We want to find $v_r$ and $v_\theta$ such that $\mathbf{v} = v_r\hat{r} + v_\theta\hat{\theta}$. In other words, we want to project our velocity vector onto the basis vectors of the polar coordinate system. We can find these components using the dot product:

\begin{aligned} v_r &= \mathbf{v} \cdot \hat{r} = (3\hat{x} + 4\hat{y}) \cdot \left(\frac{1}{\sqrt{2}}\hat{x} + \frac{1}{\sqrt{2}}\hat{y}\right) = \frac{3}{\sqrt{2}} + \frac{4}{\sqrt{2}} = \frac{7}{\sqrt{2}} \\ v_\theta &= \mathbf{v} \cdot \hat{\theta} = (3\hat{x} + 4\hat{y}) \cdot \left(-\frac{1}{\sqrt{2}}\hat{x} + \frac{1}{\sqrt{2}}\hat{y}\right) = -\frac{3}{\sqrt{2}} + \frac{4}{\sqrt{2}} = \frac{1}{\sqrt{2}} \end{aligned}

Therefore, at position $2\hat{x}+2\hat{y}$, the velocity vector can be expressed as:

\mathbf{v} = \frac{7}{\sqrt{2}}\hat{r} + \frac{1}{\sqrt{2}}\hat{\theta} = \frac{1}{\sqrt{2}}(7\hat{r} + \hat{\theta})

Example 5: Finding Components of a Vector at Different Angles

A velocity vector is given by $\mathbf{v} = 5\hat{x}$ (pointing purely in the $x$-direction).

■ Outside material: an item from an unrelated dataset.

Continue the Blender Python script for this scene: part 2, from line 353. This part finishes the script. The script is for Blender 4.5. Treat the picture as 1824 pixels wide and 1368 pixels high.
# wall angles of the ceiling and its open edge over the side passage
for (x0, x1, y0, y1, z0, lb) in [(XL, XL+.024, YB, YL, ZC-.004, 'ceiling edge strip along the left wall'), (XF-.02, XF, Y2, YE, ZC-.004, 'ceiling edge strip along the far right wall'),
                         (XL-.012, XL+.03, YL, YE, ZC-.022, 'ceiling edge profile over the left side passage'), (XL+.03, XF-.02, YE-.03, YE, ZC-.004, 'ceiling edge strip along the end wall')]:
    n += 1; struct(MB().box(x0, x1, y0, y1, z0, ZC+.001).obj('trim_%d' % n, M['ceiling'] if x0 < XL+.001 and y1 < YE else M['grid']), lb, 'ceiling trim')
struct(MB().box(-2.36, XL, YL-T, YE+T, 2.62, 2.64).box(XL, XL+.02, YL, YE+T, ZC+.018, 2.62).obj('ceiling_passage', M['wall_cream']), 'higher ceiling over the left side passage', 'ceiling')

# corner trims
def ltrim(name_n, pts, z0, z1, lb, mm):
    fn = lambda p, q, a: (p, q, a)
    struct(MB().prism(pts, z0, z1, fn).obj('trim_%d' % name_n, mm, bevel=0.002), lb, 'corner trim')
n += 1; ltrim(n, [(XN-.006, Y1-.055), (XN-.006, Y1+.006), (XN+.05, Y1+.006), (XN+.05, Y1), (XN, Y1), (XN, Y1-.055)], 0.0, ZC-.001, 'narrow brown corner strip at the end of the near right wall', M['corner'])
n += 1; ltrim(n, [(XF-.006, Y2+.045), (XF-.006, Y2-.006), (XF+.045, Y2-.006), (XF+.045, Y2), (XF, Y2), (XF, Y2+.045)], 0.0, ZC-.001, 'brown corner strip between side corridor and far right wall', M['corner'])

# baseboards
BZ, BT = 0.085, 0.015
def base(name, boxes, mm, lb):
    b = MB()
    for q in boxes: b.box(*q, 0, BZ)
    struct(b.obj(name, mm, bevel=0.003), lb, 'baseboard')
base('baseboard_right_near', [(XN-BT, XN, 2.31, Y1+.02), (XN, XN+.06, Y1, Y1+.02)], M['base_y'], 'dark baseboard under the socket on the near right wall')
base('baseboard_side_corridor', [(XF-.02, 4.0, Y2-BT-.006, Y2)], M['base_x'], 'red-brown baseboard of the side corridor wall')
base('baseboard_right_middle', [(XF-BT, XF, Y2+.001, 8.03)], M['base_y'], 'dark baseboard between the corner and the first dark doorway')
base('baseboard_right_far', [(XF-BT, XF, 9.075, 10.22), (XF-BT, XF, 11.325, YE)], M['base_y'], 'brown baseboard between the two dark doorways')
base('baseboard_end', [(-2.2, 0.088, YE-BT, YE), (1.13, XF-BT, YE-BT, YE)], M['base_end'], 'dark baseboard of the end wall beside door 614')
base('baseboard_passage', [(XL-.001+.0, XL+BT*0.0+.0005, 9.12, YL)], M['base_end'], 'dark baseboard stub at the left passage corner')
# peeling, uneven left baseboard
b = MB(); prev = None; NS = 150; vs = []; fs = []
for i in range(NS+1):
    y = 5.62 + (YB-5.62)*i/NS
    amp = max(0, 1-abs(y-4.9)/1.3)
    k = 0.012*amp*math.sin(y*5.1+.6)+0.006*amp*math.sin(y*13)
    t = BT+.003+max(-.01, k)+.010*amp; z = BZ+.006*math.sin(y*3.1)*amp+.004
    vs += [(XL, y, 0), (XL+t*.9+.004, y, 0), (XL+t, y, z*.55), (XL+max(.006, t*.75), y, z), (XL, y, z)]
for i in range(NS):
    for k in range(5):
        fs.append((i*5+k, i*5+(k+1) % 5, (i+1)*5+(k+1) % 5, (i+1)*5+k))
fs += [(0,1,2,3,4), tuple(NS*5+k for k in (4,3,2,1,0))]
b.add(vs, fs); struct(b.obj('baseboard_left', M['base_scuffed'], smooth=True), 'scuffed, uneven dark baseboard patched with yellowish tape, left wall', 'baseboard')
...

Find the velocity components in polar coordinates $(v_r,v_\theta)$ $v_r = \mathbf{v} \cdot \hat{r}$ and angular component $v_\theta = \mathbf{v} \cdot \hat{\theta}$ at $\theta = 0$, $\theta = \pi/2$, and $\theta = \pi$.

Solution:

At $\theta = 0$: $\hat{r} = \hat{x}$ and $\hat{\theta} = \hat{y}$

\begin{aligned} v_r &= (5\hat{x}) \cdot \hat{x} = 5 \\ v_\theta &= (5\hat{x}) \cdot \hat{y} = 0 \end{aligned}

At $\theta = \pi/2$: $\hat{r} = \hat{y}$ and $\hat{\theta} = -\hat{x}$

\begin{aligned} v_r &= (5\hat{x}) \cdot \hat{y} = 0 \\ v_\theta &= (5\hat{x}) \cdot (-\hat{x}) = -5 \end{aligned}

At $\theta = \pi$: $\hat{r} = -\hat{x}$ and $\hat{\theta} = -\hat{y}$

\begin{aligned} v_r &= (5\hat{x}) \cdot (-\hat{x}) = -5 \\ v_\theta &= (5\hat{x}) \cdot (-\hat{y}) = 0 \end{aligned}

This example illustrates that the same vector $\mathbf{v}$ has different components in the polar basis depending on the angle $\theta$. This is because the polar unit vectors $\hat{r}$ and $\hat{\theta}$ themselves depend on $\theta$.